__WORK TO DO__: Search the material below for the word "with" and copy every line in which it occurs.

__RECORDS FOR THE TASK__:
○ ○ ○
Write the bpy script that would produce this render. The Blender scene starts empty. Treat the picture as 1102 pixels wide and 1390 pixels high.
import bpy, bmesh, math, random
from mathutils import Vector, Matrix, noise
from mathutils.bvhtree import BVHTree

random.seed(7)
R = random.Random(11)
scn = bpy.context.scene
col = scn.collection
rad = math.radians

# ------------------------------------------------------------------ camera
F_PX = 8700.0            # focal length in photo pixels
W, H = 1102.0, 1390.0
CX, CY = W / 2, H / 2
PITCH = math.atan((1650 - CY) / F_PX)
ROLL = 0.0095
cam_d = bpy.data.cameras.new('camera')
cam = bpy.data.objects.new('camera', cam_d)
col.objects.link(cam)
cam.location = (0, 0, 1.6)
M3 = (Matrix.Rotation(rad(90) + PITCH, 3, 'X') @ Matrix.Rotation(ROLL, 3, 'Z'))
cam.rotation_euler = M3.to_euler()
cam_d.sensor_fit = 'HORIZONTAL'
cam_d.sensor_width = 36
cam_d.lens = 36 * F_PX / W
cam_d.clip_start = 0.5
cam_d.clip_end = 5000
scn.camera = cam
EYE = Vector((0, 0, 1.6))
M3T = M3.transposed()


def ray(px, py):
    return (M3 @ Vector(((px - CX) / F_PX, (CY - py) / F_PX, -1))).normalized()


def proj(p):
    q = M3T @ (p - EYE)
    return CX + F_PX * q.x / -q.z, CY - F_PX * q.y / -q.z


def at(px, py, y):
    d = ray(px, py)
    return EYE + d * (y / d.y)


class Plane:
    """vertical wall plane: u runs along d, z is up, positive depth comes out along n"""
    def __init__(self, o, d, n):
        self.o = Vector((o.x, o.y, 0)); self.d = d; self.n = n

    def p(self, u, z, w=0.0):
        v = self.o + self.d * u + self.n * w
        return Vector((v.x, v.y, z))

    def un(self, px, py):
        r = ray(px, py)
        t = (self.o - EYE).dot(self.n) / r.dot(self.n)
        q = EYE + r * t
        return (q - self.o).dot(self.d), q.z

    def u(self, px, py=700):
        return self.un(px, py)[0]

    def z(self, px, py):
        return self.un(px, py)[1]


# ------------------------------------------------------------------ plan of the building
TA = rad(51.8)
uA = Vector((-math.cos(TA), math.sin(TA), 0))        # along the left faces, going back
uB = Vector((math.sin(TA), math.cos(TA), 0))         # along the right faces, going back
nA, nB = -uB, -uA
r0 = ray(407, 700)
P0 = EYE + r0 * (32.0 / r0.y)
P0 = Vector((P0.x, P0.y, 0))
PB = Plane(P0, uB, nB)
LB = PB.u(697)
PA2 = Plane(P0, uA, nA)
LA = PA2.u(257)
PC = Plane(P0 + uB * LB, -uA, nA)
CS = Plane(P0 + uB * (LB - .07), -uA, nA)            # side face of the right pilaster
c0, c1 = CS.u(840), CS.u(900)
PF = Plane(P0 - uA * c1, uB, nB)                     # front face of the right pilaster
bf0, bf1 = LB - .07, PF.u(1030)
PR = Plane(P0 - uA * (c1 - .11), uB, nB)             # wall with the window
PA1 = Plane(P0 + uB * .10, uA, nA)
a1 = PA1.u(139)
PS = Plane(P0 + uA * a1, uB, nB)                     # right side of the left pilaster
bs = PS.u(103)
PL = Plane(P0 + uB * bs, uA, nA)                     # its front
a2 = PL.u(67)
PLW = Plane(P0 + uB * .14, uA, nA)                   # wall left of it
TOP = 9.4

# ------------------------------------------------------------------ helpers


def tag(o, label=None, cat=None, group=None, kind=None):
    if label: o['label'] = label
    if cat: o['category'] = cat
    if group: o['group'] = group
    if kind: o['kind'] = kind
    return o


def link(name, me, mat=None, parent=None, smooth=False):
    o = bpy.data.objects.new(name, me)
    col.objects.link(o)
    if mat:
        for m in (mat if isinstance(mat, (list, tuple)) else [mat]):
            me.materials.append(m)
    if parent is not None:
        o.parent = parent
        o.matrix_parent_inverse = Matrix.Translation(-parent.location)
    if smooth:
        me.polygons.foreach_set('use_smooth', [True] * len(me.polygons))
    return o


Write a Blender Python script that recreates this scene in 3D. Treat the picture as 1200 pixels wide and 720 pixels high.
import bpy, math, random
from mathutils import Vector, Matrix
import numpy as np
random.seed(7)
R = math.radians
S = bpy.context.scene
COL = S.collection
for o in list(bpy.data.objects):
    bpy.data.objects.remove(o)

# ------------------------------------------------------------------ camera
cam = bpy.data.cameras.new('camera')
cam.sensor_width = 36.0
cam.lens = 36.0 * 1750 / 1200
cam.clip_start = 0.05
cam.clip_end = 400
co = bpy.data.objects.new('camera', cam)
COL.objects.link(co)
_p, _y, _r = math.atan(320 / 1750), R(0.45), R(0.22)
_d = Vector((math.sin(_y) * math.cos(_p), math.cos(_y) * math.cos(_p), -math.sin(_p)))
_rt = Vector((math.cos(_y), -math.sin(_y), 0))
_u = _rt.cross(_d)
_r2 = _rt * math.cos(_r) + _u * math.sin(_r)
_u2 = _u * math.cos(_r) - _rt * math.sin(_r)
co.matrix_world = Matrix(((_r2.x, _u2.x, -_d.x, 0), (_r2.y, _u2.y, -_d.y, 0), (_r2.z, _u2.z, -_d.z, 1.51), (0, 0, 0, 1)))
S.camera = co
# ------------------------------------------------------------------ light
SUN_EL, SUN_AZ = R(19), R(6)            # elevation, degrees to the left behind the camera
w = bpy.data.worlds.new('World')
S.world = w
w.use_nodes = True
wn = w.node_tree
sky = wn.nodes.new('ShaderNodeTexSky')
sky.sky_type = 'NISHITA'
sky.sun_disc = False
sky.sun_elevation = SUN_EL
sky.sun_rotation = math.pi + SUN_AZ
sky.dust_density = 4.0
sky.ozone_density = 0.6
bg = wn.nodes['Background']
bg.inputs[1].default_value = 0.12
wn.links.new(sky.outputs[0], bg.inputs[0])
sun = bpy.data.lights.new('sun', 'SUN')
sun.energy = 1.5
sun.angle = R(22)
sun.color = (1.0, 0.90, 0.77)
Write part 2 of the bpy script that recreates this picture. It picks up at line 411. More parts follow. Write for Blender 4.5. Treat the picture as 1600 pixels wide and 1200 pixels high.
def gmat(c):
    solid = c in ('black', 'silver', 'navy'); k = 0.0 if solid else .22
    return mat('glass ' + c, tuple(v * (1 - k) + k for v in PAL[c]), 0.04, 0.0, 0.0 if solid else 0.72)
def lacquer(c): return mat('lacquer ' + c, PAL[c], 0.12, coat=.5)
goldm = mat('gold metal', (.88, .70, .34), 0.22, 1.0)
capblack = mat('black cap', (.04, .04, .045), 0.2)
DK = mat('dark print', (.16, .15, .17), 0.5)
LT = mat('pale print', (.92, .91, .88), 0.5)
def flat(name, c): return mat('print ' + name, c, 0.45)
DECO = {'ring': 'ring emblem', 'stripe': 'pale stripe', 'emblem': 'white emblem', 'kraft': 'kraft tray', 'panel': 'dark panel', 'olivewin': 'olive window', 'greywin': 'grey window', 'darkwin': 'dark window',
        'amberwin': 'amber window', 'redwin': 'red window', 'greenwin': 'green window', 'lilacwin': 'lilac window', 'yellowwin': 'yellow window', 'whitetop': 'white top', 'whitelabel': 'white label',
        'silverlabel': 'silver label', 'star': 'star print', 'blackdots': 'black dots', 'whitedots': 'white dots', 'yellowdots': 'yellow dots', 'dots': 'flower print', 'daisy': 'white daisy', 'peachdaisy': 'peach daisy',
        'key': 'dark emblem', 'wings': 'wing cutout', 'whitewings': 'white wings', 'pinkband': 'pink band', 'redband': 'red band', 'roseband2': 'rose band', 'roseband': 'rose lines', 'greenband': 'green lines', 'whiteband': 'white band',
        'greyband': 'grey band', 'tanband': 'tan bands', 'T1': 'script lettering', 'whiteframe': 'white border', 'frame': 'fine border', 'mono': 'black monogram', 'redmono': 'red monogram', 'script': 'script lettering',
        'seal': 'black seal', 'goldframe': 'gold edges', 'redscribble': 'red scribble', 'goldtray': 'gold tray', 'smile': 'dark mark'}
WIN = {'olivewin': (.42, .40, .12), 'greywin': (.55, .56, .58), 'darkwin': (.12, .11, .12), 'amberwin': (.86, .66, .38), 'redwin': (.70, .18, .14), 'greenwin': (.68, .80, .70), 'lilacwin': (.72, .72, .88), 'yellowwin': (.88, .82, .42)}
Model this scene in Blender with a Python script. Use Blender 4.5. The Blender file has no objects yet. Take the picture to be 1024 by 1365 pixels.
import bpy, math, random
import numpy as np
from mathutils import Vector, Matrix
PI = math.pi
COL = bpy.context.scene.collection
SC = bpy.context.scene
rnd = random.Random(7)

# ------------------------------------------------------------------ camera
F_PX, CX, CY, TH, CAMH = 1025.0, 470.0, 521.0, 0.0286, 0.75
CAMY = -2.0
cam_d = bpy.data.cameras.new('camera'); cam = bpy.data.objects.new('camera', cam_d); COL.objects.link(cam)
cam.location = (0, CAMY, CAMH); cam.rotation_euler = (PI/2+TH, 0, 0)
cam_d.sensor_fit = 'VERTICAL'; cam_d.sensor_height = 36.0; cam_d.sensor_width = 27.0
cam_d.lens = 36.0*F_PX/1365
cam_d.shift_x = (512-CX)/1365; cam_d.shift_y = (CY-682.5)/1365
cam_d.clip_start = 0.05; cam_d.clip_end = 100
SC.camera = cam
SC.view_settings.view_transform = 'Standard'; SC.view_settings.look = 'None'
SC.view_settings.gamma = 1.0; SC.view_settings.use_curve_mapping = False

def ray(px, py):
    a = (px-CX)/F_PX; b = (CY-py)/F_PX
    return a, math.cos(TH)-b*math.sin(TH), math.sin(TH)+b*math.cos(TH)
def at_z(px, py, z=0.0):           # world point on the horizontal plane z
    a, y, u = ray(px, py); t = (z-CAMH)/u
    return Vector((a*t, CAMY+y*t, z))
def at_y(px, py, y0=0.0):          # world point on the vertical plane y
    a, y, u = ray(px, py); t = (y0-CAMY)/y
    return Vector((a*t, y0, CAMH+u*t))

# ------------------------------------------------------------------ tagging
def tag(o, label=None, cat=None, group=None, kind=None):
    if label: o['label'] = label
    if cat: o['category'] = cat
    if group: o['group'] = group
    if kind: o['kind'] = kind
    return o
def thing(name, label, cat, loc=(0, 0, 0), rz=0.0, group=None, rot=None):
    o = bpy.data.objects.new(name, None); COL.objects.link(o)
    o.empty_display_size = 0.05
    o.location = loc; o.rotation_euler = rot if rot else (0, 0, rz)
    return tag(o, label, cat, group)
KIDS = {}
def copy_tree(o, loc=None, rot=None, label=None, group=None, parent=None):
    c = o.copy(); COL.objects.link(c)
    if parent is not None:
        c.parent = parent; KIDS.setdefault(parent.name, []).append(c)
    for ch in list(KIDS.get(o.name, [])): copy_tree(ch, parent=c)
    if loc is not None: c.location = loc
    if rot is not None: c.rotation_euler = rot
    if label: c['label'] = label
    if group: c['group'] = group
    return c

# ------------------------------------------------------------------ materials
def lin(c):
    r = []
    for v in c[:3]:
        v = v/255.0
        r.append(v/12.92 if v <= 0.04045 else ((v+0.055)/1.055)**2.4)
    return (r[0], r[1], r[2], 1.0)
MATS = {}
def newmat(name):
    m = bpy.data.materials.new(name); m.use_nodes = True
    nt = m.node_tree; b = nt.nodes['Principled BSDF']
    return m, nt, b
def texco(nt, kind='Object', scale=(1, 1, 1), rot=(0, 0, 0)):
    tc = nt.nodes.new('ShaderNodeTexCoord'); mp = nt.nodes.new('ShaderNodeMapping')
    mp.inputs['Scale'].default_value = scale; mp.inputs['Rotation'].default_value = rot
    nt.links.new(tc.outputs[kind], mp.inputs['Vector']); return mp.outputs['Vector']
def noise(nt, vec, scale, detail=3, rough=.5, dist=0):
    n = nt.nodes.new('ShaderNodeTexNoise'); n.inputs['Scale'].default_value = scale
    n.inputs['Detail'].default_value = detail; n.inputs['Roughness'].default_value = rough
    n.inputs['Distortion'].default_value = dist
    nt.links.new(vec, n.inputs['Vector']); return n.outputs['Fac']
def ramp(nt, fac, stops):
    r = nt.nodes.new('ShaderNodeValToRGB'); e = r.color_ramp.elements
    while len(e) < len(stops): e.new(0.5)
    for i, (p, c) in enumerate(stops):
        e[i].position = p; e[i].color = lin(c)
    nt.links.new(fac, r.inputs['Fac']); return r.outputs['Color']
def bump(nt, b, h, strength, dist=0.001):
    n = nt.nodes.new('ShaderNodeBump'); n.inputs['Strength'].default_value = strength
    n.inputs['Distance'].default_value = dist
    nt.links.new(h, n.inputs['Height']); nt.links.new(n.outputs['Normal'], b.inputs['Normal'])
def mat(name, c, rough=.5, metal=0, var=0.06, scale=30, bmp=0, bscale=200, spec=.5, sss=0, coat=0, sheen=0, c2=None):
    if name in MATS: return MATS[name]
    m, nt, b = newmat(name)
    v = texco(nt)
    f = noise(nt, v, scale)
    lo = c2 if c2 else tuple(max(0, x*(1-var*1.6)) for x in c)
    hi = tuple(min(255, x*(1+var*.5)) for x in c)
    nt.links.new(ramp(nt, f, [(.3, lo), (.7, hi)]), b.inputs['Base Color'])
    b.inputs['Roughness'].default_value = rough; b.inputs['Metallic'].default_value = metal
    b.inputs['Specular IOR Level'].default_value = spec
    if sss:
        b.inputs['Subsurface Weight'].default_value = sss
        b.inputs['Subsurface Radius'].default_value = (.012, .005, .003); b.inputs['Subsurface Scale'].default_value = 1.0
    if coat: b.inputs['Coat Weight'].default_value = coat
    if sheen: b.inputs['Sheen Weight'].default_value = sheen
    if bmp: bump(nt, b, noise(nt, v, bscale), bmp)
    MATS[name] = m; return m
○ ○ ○
__EXERCISE RESULT__:
PR = Plane(P0 - uA * (c1 - .11), uB, nB)             # wall with the window
Model this scene in Blender with a Python script. Use Blender 4.5. The Blender file has no objects yet. Take the picture to be 1024 by 1365 pixels.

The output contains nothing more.